菊池さんは、地域で初めて発達障害(ADHD)の診断を受けた長男・大夢(ひろむ)くん(23)を、女手一つで育て上げたシングルマザーだ。母の苦労の甲斐もあって昨年春、大夢くんは見事、北海道大学を首席で卒業。そして、東大大学院に入学を果たした。
先日、子育ての思い出をつづった手記『発達障害で生まれてくれてありがとうシングルマザーがわが子を東大に入れるまで』(光文社)を出版した菊地さん。冒頭のコメントは「どうして息子さんは東大大学院に入れたのか?」という記者の問いに答えたもの。

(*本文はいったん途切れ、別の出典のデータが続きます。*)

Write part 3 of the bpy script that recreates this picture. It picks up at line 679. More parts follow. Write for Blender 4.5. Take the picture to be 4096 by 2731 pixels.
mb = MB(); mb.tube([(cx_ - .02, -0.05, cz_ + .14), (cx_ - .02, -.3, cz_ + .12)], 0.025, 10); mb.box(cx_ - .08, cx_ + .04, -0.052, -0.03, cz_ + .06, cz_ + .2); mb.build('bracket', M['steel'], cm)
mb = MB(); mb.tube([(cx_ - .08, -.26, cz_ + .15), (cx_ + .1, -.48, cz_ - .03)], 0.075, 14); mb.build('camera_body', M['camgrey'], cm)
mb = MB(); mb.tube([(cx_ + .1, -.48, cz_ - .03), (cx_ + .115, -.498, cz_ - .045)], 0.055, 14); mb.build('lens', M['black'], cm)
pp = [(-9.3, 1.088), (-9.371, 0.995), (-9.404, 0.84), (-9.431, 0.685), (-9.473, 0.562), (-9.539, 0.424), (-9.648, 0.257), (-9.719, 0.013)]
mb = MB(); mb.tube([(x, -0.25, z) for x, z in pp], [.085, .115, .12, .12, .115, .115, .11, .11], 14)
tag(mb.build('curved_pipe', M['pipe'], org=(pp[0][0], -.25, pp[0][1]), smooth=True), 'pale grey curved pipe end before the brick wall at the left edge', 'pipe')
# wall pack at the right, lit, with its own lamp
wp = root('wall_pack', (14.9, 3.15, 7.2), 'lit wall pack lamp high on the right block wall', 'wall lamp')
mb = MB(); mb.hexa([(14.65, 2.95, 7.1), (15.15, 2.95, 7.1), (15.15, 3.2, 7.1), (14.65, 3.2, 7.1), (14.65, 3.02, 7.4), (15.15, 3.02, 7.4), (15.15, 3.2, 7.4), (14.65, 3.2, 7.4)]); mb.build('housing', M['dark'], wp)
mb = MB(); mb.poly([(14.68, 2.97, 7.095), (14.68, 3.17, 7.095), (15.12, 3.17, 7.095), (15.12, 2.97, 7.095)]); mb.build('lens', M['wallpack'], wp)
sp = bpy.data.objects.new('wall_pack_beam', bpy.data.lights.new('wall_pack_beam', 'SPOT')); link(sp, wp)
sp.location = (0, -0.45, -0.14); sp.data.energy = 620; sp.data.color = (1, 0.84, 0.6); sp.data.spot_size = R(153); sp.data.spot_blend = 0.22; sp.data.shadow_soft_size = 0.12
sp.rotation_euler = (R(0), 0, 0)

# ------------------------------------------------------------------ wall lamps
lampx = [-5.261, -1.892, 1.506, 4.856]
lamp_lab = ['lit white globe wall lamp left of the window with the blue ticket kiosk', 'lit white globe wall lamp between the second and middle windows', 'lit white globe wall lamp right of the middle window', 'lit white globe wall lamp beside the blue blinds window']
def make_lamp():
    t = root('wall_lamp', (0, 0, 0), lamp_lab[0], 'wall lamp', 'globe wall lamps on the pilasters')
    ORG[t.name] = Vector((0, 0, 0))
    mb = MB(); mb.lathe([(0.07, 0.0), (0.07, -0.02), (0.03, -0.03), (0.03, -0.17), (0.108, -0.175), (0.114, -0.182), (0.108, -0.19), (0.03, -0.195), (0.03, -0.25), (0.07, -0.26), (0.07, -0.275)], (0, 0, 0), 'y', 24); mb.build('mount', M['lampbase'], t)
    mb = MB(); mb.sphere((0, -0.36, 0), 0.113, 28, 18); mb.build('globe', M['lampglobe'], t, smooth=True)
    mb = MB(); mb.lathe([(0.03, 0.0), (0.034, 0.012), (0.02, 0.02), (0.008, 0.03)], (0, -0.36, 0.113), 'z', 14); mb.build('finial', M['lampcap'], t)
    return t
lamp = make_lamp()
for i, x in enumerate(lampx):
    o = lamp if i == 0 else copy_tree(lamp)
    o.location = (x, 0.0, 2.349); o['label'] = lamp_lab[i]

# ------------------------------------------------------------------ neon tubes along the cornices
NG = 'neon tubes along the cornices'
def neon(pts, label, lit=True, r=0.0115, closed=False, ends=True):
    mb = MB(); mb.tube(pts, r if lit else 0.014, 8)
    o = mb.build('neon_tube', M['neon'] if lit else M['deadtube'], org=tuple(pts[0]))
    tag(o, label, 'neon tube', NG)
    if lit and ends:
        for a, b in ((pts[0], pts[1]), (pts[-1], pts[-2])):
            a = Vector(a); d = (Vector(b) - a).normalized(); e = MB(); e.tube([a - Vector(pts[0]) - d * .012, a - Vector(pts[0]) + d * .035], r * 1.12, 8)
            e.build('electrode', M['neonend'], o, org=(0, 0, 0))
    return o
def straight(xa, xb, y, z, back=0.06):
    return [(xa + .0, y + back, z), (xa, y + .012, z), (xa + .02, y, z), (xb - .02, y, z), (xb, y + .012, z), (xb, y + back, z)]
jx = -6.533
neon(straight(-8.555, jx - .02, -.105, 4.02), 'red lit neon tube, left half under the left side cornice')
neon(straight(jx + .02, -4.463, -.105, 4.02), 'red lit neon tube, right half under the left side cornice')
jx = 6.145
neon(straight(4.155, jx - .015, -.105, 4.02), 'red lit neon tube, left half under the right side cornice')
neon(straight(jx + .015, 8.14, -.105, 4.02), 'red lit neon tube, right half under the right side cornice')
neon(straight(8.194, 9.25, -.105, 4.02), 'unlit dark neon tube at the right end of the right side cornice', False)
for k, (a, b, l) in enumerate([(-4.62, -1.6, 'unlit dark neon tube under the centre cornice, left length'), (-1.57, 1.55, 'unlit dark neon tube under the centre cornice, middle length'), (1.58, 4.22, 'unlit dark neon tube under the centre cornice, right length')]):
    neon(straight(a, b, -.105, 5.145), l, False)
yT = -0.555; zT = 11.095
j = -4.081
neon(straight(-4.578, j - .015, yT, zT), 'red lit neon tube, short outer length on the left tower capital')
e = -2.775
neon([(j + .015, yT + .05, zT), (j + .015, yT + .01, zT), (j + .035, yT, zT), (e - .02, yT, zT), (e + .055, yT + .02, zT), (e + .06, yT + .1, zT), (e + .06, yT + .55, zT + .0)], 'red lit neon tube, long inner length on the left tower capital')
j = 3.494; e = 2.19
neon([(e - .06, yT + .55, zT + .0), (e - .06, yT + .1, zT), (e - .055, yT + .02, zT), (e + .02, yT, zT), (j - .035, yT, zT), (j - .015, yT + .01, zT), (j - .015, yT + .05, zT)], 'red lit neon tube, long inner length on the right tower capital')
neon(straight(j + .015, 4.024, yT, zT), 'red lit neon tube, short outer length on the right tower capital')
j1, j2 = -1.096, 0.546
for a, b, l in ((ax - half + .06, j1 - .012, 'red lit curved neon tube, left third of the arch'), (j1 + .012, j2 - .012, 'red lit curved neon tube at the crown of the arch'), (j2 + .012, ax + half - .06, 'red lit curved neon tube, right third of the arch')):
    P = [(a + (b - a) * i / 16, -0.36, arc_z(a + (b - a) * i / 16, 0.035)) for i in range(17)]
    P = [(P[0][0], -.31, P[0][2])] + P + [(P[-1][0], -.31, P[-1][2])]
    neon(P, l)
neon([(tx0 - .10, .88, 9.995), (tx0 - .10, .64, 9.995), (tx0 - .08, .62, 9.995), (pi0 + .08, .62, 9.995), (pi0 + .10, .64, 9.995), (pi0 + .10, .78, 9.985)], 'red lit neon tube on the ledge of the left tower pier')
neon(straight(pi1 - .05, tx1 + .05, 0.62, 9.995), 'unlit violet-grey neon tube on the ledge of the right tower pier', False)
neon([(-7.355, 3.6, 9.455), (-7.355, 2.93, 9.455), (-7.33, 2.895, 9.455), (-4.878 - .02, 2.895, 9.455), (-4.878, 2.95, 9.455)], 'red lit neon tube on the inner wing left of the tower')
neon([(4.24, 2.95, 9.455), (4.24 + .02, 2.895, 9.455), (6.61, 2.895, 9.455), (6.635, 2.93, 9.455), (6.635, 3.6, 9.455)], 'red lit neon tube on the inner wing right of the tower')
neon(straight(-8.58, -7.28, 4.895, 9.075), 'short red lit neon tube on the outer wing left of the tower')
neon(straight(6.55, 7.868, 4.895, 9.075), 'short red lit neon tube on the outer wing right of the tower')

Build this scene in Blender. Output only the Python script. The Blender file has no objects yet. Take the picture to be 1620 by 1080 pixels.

「いったい私の子育ての、何がよかったんですかね~」と、何度も首をひねる菊地さんだが、著書を手に大夢くんの幼少期を振り返ってもらうと、いくつかの特徴的な子育て法が見えてきた――。
「保育園時代から、とにかく忘れ物が異常に多くて。
それに、些細なことでキレては友達に手をあげる。団体行動も苦手で、列に並んでいることもできなくて。